Ok, that makes sense I guess. But consider that the UK is 16% of the EU economy. There's still a big economy that needs servicing (including financial servicing) after a split.
pErvin wrote:Now, you'll no doubt continue to accuse me of hyperbole for pointing these kinds of things out, for suggesting that the ramifications of clean-break divorce with the EU is going to have serious, long-term, and adverse economic repercussions, and that negotiating replacement trade arrangements and restructuring the economy is going to be an uphill struggle for 20 years or more, and a struggle we still might not 'win'. Hey, I'm getting used to those kinds of accusations: I'm a 'Remoaner', a 'Saboteur', and an 'Enemy Of The People!'. Challenging the assumptions of those who favour leaving the EU opens one up to the charge of histrionics, fear-mongery, hyperbole, or even of being unpatriotic and treasonous - it's all part of the current narrative.

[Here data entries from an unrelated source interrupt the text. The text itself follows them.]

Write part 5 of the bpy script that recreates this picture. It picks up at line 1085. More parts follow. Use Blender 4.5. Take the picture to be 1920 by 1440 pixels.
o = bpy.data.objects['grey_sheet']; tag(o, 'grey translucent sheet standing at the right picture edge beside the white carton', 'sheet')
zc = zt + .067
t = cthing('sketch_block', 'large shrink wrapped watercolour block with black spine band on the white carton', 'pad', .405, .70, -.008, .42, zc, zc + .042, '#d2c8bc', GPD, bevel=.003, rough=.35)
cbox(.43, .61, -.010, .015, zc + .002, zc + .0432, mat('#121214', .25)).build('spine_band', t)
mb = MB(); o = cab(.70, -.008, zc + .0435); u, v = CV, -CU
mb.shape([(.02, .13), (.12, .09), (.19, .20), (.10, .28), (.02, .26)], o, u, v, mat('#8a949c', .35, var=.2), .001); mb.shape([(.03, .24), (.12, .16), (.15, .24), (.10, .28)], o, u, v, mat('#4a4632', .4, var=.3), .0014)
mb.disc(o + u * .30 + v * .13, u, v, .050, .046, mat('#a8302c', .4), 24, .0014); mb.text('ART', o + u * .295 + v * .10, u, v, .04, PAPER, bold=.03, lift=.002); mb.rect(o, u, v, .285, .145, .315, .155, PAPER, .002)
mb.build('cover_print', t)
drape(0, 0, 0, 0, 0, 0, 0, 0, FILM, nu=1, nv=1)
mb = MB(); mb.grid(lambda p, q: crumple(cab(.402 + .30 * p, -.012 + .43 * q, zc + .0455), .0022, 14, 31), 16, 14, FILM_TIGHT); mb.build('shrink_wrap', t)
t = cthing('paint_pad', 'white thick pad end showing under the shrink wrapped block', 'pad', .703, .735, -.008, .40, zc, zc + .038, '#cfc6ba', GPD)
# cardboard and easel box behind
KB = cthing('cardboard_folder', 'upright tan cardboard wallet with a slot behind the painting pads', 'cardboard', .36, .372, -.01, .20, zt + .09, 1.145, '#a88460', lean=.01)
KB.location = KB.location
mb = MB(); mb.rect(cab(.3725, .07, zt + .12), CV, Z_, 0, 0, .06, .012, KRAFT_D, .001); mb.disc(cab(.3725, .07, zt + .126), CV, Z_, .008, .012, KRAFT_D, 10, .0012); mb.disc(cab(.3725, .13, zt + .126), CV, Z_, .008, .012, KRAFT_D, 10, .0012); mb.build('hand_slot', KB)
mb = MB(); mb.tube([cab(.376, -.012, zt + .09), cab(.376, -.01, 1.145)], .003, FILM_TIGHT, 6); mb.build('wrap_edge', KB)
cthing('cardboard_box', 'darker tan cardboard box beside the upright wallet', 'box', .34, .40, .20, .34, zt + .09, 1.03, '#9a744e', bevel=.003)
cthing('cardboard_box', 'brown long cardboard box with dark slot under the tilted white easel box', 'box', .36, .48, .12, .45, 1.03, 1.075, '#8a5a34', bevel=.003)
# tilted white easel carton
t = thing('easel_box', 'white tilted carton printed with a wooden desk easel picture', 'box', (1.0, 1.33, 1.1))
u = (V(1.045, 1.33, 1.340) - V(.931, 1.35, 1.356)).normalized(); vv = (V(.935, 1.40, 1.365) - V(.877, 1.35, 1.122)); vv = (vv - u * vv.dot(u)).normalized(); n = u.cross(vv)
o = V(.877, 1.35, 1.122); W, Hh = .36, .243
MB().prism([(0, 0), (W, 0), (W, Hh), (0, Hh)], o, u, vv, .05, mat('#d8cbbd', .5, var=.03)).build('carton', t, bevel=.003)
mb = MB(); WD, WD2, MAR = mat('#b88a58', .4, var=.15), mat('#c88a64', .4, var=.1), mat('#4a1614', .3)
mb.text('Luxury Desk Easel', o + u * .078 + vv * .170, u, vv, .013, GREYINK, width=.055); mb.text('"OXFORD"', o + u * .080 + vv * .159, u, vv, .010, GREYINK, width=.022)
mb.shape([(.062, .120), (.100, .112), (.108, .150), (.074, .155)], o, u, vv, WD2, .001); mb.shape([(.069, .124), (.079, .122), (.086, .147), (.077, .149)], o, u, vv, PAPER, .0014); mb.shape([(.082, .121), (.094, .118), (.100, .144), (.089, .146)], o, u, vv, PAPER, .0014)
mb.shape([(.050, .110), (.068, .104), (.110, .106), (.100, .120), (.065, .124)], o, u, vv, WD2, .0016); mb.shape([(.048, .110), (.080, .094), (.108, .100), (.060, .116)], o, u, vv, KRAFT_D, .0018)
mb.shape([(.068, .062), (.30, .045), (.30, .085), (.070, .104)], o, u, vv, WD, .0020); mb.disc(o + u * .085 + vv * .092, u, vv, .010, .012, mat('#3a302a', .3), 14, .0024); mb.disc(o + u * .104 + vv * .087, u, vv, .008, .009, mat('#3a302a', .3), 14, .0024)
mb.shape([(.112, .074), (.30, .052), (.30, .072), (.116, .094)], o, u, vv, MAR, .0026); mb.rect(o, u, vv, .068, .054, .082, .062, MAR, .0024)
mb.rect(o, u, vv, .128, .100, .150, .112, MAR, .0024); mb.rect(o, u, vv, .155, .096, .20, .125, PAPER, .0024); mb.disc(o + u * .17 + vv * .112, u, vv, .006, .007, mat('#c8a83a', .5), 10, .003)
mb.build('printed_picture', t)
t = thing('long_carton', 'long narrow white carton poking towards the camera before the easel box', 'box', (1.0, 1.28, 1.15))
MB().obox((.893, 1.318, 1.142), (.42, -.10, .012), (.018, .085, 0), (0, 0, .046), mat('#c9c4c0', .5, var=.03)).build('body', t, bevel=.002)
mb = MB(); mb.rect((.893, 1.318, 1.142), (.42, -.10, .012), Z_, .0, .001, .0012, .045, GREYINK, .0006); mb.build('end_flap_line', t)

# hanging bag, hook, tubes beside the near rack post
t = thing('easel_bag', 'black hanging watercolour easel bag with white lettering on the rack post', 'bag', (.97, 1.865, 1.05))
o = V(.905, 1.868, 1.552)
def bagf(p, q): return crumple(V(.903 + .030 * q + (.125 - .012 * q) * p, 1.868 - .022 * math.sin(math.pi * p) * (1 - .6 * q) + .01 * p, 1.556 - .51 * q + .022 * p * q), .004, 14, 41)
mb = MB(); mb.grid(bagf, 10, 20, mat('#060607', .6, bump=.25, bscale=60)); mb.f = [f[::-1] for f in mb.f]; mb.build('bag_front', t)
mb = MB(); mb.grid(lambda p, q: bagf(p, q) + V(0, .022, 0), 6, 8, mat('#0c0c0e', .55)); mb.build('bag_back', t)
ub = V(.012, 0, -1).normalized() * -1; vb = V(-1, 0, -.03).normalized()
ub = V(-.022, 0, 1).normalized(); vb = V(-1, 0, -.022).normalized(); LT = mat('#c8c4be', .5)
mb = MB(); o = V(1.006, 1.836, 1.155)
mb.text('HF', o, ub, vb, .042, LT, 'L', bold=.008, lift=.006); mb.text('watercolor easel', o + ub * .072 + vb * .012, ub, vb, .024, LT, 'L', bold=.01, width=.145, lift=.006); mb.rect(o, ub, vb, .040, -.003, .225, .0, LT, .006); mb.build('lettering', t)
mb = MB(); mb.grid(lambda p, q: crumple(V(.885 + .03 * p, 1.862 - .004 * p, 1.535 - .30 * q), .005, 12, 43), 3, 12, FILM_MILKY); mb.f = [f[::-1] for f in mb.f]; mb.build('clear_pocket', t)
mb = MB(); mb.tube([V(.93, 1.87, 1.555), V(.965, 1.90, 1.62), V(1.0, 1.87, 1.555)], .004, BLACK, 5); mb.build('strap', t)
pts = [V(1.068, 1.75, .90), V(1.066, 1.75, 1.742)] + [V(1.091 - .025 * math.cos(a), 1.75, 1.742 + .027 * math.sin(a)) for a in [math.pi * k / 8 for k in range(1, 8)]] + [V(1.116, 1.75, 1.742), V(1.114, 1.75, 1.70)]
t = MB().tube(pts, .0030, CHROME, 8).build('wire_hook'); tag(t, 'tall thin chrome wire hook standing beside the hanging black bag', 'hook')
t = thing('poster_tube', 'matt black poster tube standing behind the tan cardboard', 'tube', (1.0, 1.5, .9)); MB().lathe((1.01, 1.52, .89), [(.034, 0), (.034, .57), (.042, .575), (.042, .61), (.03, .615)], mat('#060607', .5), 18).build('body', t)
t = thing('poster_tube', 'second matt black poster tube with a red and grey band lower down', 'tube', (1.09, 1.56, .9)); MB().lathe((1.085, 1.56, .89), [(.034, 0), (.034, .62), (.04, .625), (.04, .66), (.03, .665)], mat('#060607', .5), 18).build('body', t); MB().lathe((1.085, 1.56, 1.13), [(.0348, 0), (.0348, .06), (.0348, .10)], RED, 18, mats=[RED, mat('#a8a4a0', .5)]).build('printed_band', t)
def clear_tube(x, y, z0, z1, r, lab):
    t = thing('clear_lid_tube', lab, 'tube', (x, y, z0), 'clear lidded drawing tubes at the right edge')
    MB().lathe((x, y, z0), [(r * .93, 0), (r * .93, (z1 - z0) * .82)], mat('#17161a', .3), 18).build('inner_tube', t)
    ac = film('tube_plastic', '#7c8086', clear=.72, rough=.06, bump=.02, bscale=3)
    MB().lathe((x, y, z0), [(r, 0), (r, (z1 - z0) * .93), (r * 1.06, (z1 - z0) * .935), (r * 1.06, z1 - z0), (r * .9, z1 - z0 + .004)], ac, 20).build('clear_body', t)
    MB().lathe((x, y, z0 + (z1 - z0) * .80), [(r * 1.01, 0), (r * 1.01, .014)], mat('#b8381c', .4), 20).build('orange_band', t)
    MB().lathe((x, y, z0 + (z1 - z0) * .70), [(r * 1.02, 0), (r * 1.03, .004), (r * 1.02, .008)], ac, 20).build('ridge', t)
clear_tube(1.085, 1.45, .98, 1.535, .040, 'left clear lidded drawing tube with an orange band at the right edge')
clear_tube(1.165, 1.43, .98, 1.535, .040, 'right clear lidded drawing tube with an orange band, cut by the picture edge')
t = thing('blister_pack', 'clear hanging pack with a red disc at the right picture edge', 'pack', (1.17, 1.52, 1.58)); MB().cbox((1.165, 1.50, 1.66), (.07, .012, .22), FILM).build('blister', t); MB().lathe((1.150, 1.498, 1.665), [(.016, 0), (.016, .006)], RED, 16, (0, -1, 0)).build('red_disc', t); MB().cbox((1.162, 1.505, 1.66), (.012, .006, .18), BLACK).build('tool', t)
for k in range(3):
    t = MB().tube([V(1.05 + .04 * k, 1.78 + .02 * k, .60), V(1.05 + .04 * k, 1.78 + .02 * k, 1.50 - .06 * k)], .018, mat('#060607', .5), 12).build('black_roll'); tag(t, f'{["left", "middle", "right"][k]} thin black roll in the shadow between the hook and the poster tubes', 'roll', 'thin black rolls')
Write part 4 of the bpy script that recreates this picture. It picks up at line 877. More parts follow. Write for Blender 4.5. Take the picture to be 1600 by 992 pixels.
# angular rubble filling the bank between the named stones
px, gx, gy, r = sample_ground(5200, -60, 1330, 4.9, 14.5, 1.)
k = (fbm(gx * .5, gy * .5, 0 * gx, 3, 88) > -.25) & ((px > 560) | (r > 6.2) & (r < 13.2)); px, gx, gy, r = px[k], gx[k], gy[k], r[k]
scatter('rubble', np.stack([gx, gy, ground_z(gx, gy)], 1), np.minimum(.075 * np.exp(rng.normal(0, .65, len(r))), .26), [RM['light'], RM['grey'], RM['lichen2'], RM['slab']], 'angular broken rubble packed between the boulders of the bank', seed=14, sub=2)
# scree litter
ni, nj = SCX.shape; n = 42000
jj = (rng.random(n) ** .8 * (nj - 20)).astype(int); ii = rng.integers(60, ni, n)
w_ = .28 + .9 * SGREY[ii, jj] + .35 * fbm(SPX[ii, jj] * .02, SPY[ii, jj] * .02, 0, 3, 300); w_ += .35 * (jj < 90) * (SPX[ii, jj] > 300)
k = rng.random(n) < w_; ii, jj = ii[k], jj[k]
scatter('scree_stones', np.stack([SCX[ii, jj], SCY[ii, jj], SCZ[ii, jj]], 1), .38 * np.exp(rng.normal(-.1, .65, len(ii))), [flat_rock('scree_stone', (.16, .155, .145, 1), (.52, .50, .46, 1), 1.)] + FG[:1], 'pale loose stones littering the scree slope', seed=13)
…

I never called you any of those things.
And I never said that you did,
I never said that you said that I did.
pErvin wrote:I don't know enough of the specifics of the arguments for or against leaving to pick a side myself.
But you know enough to accuse me hyperbole for suggesting leaving the EU is going to have serious, long-term, and adverse economic consequences eh?
"recreating upto half of the economy from a standing start." If that's not hyperbole, I'm not here.

A standing start implies
from nothing. That's a bullshit claim, and you know it.
pErvin wrote:But as Rum said, it does look as though there is hyperbole coming from both sides.
And as I said - the charge of hyperbole is the order of the day, all part of the far-right-leaning political narrative, a kind of ad hom which allows people to avoid addressing some very serious, pressing, and uncomfortable truths.
Have you morphed into an anti-DaveDodo all of a sudden?

I'm not part of the far-right-leaning political narrative.